The MacBook Neo just came out. It looks great. Fun colours, low price. It’s objectively better in every way than my M1 MacBook Air.

I could use it for Xcode, but I’m going to have a nicer experience for everything else on an iPad with Magic Keyboard. The non-touch, non-convertible laptop is a dated form factor - it will always feel crippled in basic HCI terms vs an iPad. I feel measurably more comfortable having the ability to between input methods as I use my computer. I don’t want one of these 2010s-era laptops in 2026.

I still can’t justify buying a computer just for Xcode, and that’s immensely frustrating. I’m a coder! I love building tools.
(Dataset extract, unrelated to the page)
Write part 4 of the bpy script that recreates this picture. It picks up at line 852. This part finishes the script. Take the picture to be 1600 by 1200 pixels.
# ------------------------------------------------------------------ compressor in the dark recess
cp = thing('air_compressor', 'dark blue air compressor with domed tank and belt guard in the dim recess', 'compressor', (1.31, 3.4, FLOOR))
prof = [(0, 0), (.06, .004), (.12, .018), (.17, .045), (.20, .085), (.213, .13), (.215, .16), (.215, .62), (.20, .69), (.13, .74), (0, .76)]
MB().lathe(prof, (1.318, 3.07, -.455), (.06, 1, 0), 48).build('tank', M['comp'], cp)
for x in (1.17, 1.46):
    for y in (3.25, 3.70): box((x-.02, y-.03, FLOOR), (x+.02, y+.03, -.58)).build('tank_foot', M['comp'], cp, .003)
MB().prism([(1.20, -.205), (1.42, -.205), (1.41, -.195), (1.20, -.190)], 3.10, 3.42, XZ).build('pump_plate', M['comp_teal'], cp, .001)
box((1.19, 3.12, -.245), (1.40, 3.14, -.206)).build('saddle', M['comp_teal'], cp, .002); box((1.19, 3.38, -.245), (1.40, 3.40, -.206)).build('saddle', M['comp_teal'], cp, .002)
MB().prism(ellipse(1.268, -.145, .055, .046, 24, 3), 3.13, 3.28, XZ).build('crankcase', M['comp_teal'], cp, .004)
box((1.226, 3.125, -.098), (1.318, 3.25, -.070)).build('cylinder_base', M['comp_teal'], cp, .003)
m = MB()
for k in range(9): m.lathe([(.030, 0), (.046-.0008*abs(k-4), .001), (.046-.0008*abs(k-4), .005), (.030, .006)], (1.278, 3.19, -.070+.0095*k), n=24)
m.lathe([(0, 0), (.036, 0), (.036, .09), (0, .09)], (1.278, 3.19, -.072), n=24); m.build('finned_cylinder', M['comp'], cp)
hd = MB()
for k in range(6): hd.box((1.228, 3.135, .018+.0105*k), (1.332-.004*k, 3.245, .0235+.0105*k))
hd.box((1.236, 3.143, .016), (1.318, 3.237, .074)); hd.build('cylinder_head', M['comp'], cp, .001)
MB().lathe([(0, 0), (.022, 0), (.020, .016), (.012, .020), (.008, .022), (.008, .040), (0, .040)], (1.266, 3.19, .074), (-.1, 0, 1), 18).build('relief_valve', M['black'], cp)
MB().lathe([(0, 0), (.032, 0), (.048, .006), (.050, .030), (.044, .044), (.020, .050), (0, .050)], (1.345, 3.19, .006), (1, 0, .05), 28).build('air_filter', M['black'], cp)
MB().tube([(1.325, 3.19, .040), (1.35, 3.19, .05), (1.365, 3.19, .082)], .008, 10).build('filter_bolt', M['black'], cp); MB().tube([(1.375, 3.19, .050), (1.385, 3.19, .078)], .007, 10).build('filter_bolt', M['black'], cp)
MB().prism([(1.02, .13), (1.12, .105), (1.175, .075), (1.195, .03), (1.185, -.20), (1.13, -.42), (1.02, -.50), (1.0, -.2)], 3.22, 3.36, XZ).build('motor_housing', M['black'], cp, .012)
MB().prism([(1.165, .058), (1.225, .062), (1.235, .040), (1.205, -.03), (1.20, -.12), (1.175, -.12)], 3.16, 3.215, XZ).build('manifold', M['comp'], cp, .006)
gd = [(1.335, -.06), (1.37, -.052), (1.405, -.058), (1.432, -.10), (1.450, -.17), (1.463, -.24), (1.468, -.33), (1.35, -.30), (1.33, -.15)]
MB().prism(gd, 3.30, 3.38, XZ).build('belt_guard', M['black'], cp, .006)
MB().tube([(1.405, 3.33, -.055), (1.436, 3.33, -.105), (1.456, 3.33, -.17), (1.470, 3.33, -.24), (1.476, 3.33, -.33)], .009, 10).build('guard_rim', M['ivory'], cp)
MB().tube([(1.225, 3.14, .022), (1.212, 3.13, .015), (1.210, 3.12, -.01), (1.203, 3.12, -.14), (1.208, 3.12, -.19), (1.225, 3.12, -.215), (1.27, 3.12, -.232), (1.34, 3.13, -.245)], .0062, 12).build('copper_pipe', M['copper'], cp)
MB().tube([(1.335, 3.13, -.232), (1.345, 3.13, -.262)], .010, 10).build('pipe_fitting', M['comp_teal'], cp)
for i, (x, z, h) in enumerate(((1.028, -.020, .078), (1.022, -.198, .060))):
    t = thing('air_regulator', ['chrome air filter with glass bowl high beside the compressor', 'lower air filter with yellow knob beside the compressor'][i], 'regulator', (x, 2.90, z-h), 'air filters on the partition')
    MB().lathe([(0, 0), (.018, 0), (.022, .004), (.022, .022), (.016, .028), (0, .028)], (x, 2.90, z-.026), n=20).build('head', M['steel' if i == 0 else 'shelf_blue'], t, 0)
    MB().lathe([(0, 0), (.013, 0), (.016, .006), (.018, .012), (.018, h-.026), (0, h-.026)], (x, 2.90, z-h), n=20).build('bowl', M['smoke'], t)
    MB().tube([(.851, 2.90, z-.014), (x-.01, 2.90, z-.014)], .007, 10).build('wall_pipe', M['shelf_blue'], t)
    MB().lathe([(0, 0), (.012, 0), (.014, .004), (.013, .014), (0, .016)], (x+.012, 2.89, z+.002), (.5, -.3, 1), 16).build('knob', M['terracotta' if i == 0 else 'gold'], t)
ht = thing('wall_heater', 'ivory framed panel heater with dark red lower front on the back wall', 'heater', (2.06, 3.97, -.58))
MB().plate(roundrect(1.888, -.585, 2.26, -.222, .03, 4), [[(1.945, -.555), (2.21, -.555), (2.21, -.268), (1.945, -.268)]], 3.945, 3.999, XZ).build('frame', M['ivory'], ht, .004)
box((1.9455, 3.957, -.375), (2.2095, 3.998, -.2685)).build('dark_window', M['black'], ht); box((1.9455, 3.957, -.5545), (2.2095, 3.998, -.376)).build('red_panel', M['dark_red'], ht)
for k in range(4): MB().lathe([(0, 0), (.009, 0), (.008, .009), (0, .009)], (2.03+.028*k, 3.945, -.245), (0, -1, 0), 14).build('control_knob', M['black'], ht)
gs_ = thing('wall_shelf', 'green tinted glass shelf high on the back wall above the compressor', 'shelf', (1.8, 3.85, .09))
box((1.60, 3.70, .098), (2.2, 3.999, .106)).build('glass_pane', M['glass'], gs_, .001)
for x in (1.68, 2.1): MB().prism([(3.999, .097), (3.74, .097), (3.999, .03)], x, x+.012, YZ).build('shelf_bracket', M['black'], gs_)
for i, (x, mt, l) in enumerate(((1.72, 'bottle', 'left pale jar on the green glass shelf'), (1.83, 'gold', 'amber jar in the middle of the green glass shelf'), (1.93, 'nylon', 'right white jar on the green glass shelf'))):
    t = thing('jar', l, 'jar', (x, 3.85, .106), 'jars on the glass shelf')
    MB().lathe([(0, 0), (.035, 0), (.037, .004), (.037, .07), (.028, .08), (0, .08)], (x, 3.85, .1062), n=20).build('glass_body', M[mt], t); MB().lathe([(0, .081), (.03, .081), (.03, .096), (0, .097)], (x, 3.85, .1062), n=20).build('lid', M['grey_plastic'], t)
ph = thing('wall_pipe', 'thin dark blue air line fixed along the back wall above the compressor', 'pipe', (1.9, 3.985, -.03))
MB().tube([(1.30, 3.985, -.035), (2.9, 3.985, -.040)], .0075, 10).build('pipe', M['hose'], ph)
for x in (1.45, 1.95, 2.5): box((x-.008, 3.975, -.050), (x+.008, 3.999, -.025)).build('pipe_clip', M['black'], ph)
So I find myself considering other options more and more:

  • Maybe a Surface or Linux tablet would let me build apps and have a nice form factor. 🤔
  • Compose Multiplatform could let me build apps in Android desktop mode via the Linux subsystem and have them run on iOS too. 🤔

Why would I buy a sucky laptop for coding, when there’s so many innovative options to try out there?


Apple should see this inability to escape macOS and the laptop form factor as a serious problem.

They launched a whole new platform recently. Vision Pro. An AR workstation computer! A Mac-like approach, floating windows.

What did people do with it? They used it as an expensive monitor. For their Mac laptops.

This is a massive waste of potential, and a massive amount of money left on the table.


But to the contrary, I feel like so many ’tech enthusiasts’ are buying into the idea that Apple doesn’t need to innovate - the laptop form factor is the holy grail for ‘getting work done’, ignoring that many professionals’ needs are simply not met by old-style laptops, and not all professionals sit at a desk. Shudder to think we could try making incremental improvements to the status quo.

People say just ‘get a Mac and an iPad’ or even ‘just get a Mac’ as if obviously you should buy the same hardware a second time, or accept compromises.

Almost no-one in the UK outside of tech uses iPhones, or Macs. I wonder why. Are they well-made? Yes. Are they powerful? Yes. Are they making innovative new products that redefine how people use computers? Not by a long shot.

Are they saving me money?

Should normal people care about, and empty their wallet for, powerful and well-made but totally boring commodity products?


Somewhere along the way, we’ve lost ‘Apple’. Now we have a new ‘Apple Computer, Inc’ - big and corporate, and stuck in the past.